Although we don't believe in timing the market or panicking over daily movements, we do like to keep an eye on market changes -- just in case they're material to our investing thesis.

As the government shutdown moves into day two, investors are attempting to wipe yesterday's stock market gains away as the major indexes sink across the board. While it was clear investors were OK with a one-day shutdown, the longer this lasts, the less investors will be able to tolerate it, as we are seeing today. As of 12:45 p.m. EDT, the Dow Jones Industrial Average (^DJI -0.11%) is down 65 points, or 0.43%, while the S&P 500 has lost 0.23% and the NASDAQ has slid 0.13%.

A few Dow winners
Shares of United Technology (RTX -0.35%) are down by 2.5%, making the stock the Dow's worst performer of the session at this time. The move comes after the company's Sikorsky Aircraft unit has warned that an extended government shutdown will threaten the company financially. The Sikorsky unit makes Black Hawk helicopters and has slowed production since the shutdown went into effect. Sikorsky has an $8.5 billion contract to build the Black Hawk for the U.S. military, but now that Department of Defense inspectors are on furlough, they can't inspect the aircraft as they are being assembled, which puts Sikorsky in a tough spot. Investors should also remember that this could be an issue other units of United Technology may begin to face if the shutdown drags on for a number of days. 

Shares of Coca-Cola (KO 1.50%) are down 1.5% this afternoon after an analyst at JPMorgan Chase revised his 2014 earnings-per-share projections. The analyst still has a neutral rating on the stock and a price target of $43, but due to Coke's hedged yen position, the analyst feels 2014 earnings will come in $0.05 or $0.06 below his original estimate of $2.27 per share. Japan accounts for about 12% to 13% of Coke's operating profits, so a big drop in the yen could really impact the company's earnings.  

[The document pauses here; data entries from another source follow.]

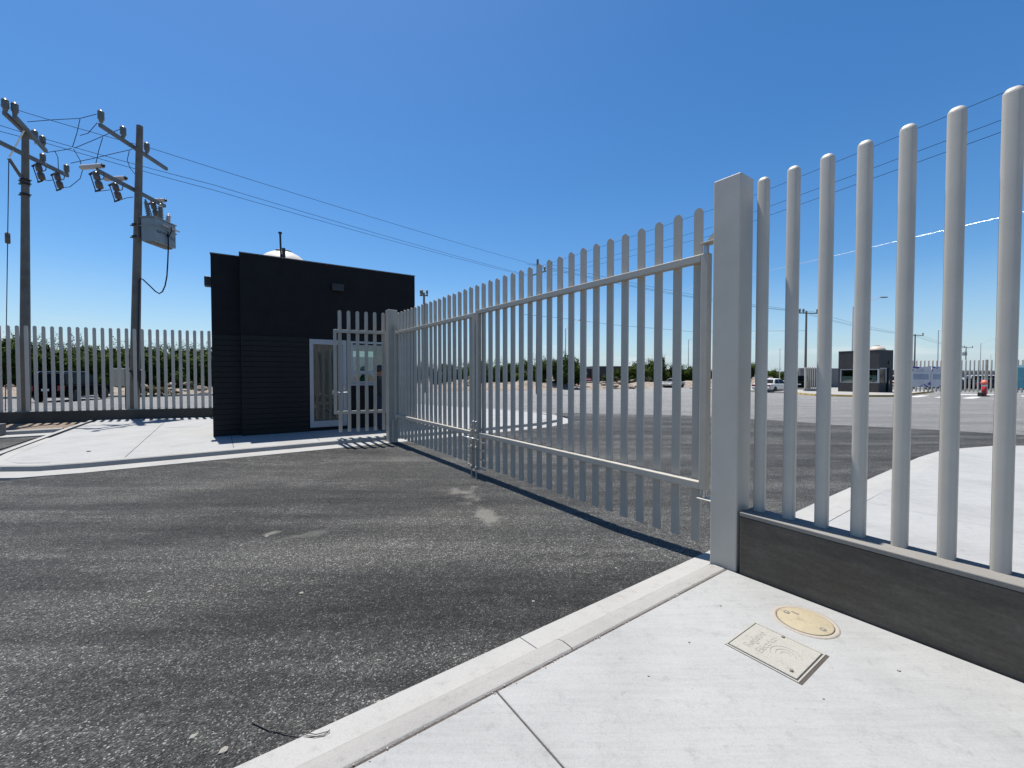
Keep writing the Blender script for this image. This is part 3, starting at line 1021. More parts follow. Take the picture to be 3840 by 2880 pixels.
# front wall in pieces round the door and the window (set back behind the boards)
m = MB()
for (x0, x1, z0, z1) in ((0, dx0, Z0, BT), (dx0, dx1, dz1, BT), (dx1, wx0, Z0, BT), (wx0, wx1, Z0, wz0), (wx0, wx1, wz1, BT), (wx1, BL, Z0, BT), (dx0, dx1, Z0, 0.24)):
    m.bx(x0, x1, 0.0, wt, z0, z1)
m.bx(BL - wt, BL, wt, BD, Z0, BT)
m.bx(0, wt, wt, BD, Z0, BT)
# back wall with a window
for (x0, x1, z0, z1) in ((wt, 2.45, Z0, BT), (2.45, 4.05, Z0, 1.05), (2.45, 4.05, 2.46, BT), (4.05, BL - wt, Z0, BT)):
    m.bx(x0, x1, BD - wt, BD, z0, z1)
m.build('wall', M['dark_wall'], GH)
m = MB(); m.bx(wt + 0.001, BL - wt - 0.001, wt + 0.001, BD - wt - 0.001, 3.9, 4.05); m.build('roof', M['coping'], GH)
m = MB(); m.bx(wt + 0.003, BL - wt - 0.003, wt + 0.003, BD - wt - 0.003, 2.62, 2.68)
m.build('ceiling', M['inner'], GH)
m = MB()
m.bx(wt + .003, wt + .02, wt + .02, BD - wt - .02, 0.2, 2.6); m.bx(BL - wt - .02, BL - wt - .003, wt + .02, BD - wt - .02, 0.2, 2.6)
for (x0, x1, z0, z1) in ((wt + .02, 2.45, .2, 2.6), (2.45, 4.05, .2, 1.05), (2.45, 4.05, 2.46, 2.6), (4.05, BL - wt - .02, .2, 2.6)):
    m.bx(x0, x1, BD - wt - .02, BD - wt - .003, z0, z1)
m.build('lining', M['inner'], GH)
m = MB(); m.bx(wt + .003, BL - wt - .003, wt + .003, BD - wt - .003, 0.12, 0.19); m.build('floor', M['inner'], GH)
# parapet coping
m = MB()
for (x0, x1, y0, y1) in ((-0.012, BL + 0.012, -0.012, wt + 0.012), (-0.012, BL + 0.012, BD - wt - 0.012, BD + 0.012), (-0.012, wt + 0.012, wt + 0.014, BD - wt - 0.014), (BL - wt - 0.012, BL + 0.012, wt + 0.014, BD - wt - 0.014)):
    m.bx(x0, x1, y0, y1, BT + 0.002, BT + 0.022)
m.build('coping', M['coping'], GH)
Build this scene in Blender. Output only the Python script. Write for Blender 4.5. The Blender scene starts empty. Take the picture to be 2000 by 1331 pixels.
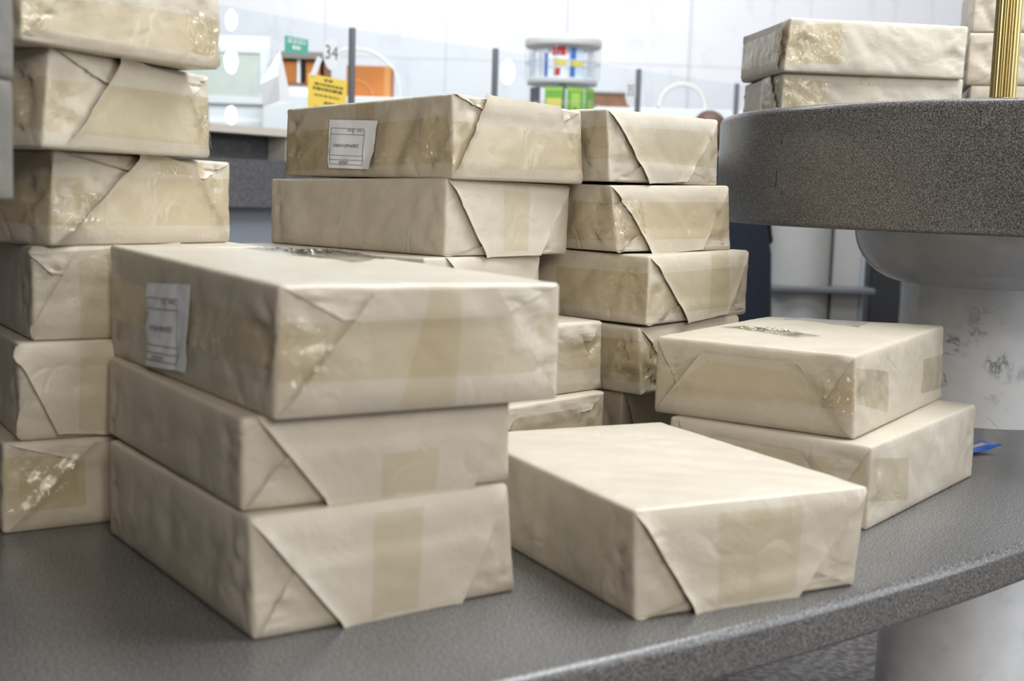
import bpy, bmesh, math, random
import numpy as np
from mathutils import Vector, Matrix

S = bpy.context.scene
COL = S.collection
random.seed(7)

# ------------------------------------------------------------------ camera
CAM_Z, PITCH, ROLL, FPX = 0.44077, 0.11687, 0.02984, 2430.46
cp, sp, cr, sr = math.cos(PITCH), math.sin(PITCH), math.cos(ROLL), math.sin(ROLL)
fw = Vector((0, cp, -sp)); up0 = Vector((0, sp, cp)); r0 = Vector((1, 0, 0))
rt = r0 * cr + up0 * sr
upv = up0 * cr - r0 * sr
cam = bpy.data.cameras.new('camera')
cam.sensor_width = 36.0
cam.lens = FPX / 2000 * 36.0
cam.dof.use_dof = True
cam.dof.focus_distance = 2.15
cam.dof.aperture_fstop = 4.4
cam.clip_start = 0.05
camo = bpy.data.objects.new('camera', cam)
COL.objects.link(camo)
M3 = Matrix((rt, upv, -fw)).transposed()
camo.matrix_world = Matrix.Translation((0, 0, CAM_Z)) @ M3.to_4x4()
S.camera = camo

# ------------------------------------------------------------------ world, lights, exposure
S.view_settings.view_transform = 'Standard'
S.view_settings.look = 'None'
S.view_settings.gamma = 1.0
S.view_settings.use_curve_mapping = False
S.view_settings.exposure = 0.03
S.cycles.max_bounces = 8
S.cycles.transparent_max_bounces = 16
S.cycles.caustics_reflective = False
S.cycles.caustics_refractive = False
S.cycles.use_denoising = True
w = bpy.data.worlds.new('hall_daylight')
S.world = w
w.use_nodes = True
bg = w.node_tree.nodes['Background']
bg.inputs[0].default_value = (1.0, 0.93, 0.86, 1)
bg.inputs[1].default_value = 0.10


def area(name, loc, target, sx, sy, power, color=(1, 1, 1)):
    l = bpy.data.lights.new(name, 'AREA')
    l.shape = 'RECTANGLE'; l.size = sx; l.size_y = sy; l.energy = power; l.color = color
    o = bpy.data.objects.new(name, l); COL.objects.link(o)
    o.location = loc
    o.rotation_euler = (Vector(target) - Vector(loc)).to_track_quat('-Z', 'Y').to_euler()
    return o


area('ceiling_lamp', (1.2, 2.1, 2.8), (0.5, 1.8, 0), 2.0, 1.8, 136, (0.93, 0.97, 1.0))
area('window_light', (2.9, 1.4, 1.1), (0.5, 1.9, 0.2), 1.6, 2.6, 46, (0.86, 0.93, 1.0))
area('hall_lamp', (0.95, -1.9, 1.8), (0.5, 1.9, 0.3), 1.6, 1.2, 64, (1.0, 0.93, 0.85))  # added warm fill from behind the camera, brightens the left-facing parcel sides
area('hall_lamp', (0.0, 7.4, 3.9), (0.2, 11, 0.9), 9.0, 2.4, 228, (0.92, 0.95, 1.0))
area('hall_lamp', (-0.6, 5.0, 3.4), (-0.8, 6.6, 0.4), 6.0, 1.6, 230, (0.96, 0.98, 1.0))
for lx, ly, lz in ((1.0, -1.2, 2.5), (1.9, -1.2, 1.5)):
    area('spot_lamp', (lx, ly, lz), (0.2, 1.8, 0.2), .2, .2, 10.0, (1.0, 0.98, 0.95))  # small unseen lights added to raise glints on the tape


# ------------------------------------------------------------------ materials
class NT:
    def __init__(s, name):
        s.m = bpy.data.materials.new(name); s.m.use_nodes = True
        s.t = s.m.node_tree; s.n = s.t.nodes; s.l = s.t.links
        s.b = s.n['Principled BSDF']; s.out = s.n['Material Output']
    def add(s, typ, **kw):
        n = s.n.new(typ)
        for k, v in kw.items():
            if k.startswith('i_'):
                n.inputs[k[2:].replace('_', ' ')].default_value = v
            else:
                setattr(n, k, v)
        return n
    def link(s, a, b): s.l.new(a, b)
    def set(s, **kw):
        for k, v in kw.items():
            s.b.inputs[k.replace('_', ' ')].default_value = v


def simple(name, col, rough=0.5, metal=0.0, spec=0.5, noise=0.0, scale=30):
    t = NT(name)
    t.set(Roughness=rough, Metallic=metal)
    t.b.inputs['Specular IOR Level'].default_value = spec
    t.b.inputs['Base Color'].default_value = (*col, 1)
    if noise:
        tc = t.add('ShaderNodeTexCoord'); n = t.add('ShaderNodeTexNoise', i_Scale=scale, i_Detail=4.0)
        t.link(tc.outputs['Object'], n.inputs['Vector'])
        r = t.add('ShaderNodeValToRGB')
        r.color_ramp.elements[0].position = .3; r.color_ramp.elements[1].position = .7
        r.color_ramp.elements[0].color = (*[c * (1 - noise) for c in col], 1)
        r.color_ramp.elements[1].color = (*[min(1, c * (1 + noise)) for c in col], 1)
        t.link(n.outputs['Fac'], r.inputs[0]); t.link(r.outputs[0], t.b.inputs['Base Color'])
    return t.m


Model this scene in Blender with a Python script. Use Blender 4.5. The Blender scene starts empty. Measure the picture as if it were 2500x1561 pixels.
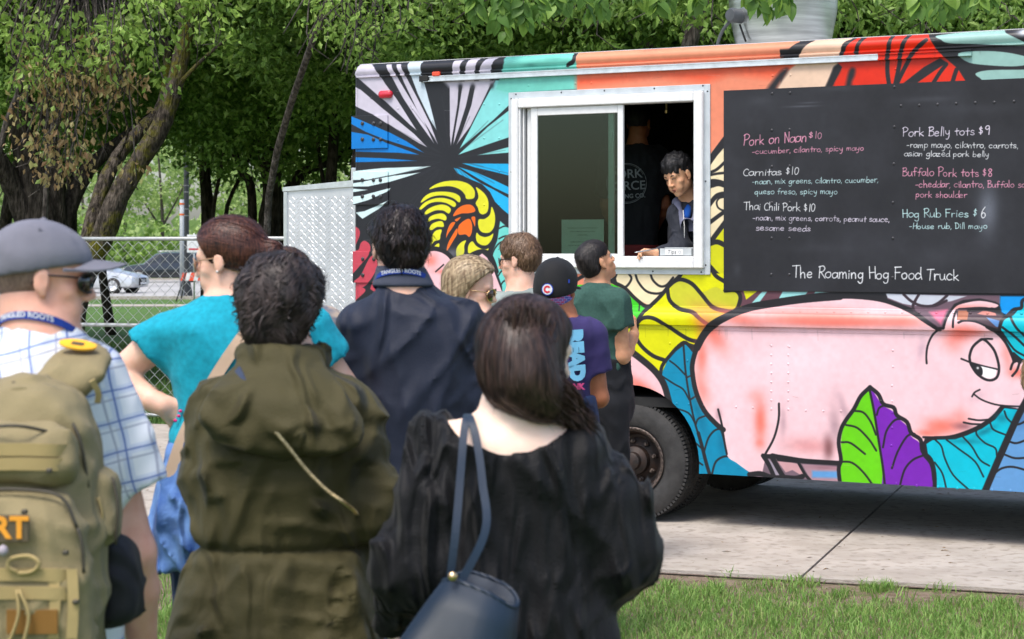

After gaining 2.4% yesterday, shares of Merck (MRK 0.10%) are down 0.6% today. Yesterday's move came after the company announced a restructuring plan that is intended to cut costs by $2.5 billion in the next few years. But after further review, a number of analysts are now questioning whether the best way to improve the company's health is by reducing its workforce. Merck needs some big blockbuster drugs in the future, and the only way to get those is by doing the research and development today. The company is certainly in a catch-22 as it tries to rein in spending without materially hurting its future -- and that is certainly hurting investors' confidence in the company today.